Hingga tiba pada saat Ondeng meninggal, kami fokus membaca tulisan di kayu patokannya. Karena mata saya tak jelas melihat, jadilah saya mendengarkan Wati yang membaca. “Lahir di Meleura, tapi meninggalnya di Napabale?” Wati bertanya-tanya.
“Bukannya dia meninggal di Meleura, ya? Hanya saja dikelilingkan dulu sampai di Napabale.” Wkwkwk kami kompak tertawa.
Di akhir, pada saat pembuatan jembatan pensil, Wati berseru lagi, “Orang-orang Banpres semua itu!” candanya membuat saya tertawa juga.
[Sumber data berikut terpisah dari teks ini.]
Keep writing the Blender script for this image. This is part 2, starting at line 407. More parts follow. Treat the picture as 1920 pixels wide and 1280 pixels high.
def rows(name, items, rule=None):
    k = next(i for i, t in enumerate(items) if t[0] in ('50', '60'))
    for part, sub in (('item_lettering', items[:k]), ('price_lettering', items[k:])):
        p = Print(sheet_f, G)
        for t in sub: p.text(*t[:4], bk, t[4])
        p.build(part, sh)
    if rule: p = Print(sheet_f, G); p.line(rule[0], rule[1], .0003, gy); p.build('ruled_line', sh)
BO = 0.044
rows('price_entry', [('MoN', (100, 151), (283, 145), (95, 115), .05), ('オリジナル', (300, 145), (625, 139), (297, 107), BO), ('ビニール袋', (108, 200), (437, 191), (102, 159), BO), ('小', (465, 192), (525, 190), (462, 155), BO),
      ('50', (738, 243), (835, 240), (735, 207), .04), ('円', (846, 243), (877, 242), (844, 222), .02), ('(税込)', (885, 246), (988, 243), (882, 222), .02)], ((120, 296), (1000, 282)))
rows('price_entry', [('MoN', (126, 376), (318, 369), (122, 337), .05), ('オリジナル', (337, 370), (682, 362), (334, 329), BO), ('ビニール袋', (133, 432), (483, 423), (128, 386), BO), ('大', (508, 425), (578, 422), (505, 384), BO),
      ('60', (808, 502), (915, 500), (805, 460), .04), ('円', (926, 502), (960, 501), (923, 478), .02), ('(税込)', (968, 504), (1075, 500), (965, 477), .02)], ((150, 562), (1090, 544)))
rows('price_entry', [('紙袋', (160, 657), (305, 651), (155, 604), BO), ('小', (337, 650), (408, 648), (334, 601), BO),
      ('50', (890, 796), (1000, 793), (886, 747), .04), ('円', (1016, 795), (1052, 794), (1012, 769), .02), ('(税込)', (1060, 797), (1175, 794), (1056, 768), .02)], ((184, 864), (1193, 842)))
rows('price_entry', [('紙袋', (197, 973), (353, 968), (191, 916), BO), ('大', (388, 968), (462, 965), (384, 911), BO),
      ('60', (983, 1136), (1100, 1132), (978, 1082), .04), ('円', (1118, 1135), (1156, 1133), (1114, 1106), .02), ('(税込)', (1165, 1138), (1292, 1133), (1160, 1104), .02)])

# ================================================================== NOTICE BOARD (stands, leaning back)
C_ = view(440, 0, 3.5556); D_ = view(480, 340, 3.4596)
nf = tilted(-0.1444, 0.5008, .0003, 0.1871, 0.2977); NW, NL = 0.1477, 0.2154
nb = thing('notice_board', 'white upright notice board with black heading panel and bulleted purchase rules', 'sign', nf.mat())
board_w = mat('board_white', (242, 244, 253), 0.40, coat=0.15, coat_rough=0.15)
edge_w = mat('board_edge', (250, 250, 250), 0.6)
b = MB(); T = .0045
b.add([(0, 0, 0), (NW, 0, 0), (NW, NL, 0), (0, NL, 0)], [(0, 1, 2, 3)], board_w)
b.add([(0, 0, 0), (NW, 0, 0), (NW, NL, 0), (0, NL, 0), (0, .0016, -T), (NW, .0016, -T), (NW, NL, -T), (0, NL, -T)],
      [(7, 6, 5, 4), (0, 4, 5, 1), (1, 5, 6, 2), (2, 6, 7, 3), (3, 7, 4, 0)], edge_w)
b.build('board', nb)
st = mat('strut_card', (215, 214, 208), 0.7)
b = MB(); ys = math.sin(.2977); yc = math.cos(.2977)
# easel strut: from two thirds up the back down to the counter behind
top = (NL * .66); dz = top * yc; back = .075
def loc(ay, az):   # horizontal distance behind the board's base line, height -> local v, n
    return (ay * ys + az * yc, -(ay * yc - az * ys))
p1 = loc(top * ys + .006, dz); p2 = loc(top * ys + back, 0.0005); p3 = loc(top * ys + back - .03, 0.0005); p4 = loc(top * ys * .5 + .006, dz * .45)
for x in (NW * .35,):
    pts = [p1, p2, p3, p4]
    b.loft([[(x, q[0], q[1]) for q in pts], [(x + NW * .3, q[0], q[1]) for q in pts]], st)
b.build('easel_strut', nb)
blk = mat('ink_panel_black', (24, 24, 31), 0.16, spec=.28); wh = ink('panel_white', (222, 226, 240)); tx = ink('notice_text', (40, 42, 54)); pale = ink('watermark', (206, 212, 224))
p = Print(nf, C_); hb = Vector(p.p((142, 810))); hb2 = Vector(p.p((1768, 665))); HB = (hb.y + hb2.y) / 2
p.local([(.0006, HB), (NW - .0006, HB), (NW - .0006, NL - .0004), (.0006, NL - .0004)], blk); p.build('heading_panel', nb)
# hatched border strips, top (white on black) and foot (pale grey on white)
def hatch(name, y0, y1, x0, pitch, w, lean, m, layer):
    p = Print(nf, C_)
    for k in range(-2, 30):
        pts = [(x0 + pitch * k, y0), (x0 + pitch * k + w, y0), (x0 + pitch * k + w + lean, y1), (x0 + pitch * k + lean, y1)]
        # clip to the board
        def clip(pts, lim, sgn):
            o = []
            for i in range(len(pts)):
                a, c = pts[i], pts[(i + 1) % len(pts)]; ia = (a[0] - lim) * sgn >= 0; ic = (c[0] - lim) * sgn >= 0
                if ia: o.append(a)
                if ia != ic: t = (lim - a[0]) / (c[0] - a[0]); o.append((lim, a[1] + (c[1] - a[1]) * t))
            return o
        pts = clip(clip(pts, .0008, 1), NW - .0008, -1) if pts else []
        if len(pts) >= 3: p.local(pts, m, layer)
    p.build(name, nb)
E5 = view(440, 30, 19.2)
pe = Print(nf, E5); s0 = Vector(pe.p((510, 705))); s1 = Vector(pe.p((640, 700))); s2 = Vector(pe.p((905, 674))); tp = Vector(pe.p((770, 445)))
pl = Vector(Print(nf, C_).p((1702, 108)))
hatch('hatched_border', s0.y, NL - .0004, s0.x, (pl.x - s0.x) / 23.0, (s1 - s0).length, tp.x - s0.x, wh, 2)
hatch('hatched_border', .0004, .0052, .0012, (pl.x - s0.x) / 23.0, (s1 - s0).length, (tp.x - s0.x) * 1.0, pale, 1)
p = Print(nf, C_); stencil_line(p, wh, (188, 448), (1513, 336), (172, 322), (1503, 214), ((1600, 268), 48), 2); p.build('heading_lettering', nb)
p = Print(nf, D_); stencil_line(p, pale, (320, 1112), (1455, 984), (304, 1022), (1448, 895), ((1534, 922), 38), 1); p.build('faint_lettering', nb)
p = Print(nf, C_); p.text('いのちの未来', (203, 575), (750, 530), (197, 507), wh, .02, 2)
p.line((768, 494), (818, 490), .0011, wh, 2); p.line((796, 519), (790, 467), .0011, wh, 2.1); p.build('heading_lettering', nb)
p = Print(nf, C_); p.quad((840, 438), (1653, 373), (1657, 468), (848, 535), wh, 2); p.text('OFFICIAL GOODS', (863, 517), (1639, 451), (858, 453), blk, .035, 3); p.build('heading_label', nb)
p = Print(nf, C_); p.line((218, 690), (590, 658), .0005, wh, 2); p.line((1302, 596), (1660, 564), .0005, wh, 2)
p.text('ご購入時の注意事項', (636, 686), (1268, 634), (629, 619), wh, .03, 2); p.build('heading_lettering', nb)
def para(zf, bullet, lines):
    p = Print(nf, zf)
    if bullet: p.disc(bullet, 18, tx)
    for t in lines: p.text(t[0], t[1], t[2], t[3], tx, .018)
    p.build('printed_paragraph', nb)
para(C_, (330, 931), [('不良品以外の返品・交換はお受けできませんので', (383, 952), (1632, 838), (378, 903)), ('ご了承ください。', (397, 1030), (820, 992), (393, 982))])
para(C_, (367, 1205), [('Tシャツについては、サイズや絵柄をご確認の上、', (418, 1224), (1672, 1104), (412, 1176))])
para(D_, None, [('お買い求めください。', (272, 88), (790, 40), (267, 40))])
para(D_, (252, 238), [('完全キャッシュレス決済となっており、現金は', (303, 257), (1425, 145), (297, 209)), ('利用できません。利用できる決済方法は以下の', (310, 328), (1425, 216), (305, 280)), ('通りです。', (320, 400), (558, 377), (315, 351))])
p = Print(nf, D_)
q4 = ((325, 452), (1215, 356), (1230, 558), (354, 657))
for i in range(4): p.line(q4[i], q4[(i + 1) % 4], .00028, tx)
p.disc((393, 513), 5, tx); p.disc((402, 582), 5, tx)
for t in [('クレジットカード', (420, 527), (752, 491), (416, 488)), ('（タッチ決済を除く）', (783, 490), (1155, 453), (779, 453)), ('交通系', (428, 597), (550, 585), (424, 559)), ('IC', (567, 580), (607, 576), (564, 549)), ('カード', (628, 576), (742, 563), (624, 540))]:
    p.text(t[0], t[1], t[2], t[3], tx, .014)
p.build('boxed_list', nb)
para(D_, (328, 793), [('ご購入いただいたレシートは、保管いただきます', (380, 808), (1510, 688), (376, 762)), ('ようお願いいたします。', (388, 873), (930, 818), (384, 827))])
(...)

Intinya … film ini sangat menghibur. Keren. Cakep. Dan … pembahasan tentang “jembatannya di Banpres, sekolahnya di Towea!” tak pernah usai kami tertawakan, lucu. Saya bangga sekali, ada film lagi yang mengenalkan daerah-daerah di Pulau Muna, sampai pada budaya-budayanya. Ah, makin keren saja Munaku tercinta, jadi enggak sabar menunggu tahun depan :)

Note: Tempat menyeberang anak-anak itu bernama Kali Sangia (kami menyebutnya begitu) di daerah yang namanya Banpres (Bantuan Presiden), letaknya di Kabupaten Muna Barat masih ke sana-sananya lagi desaku. Sedangkan sekolahnya di Towea, bagian Raha, Kabupaten Muna. Lokasi Meleura juga di dekat-dekat sana, di Muna. Beda kabupaten. Jauuuh!! Hahaha .…

Note lagi: Maaf kalau adegan pembahasan pada percakapan di atas terbalik-balik susunannya dengan alur cerita di film, namanya juga cuma berdasarkan apa yang saya ingat, saya tidak mencatat.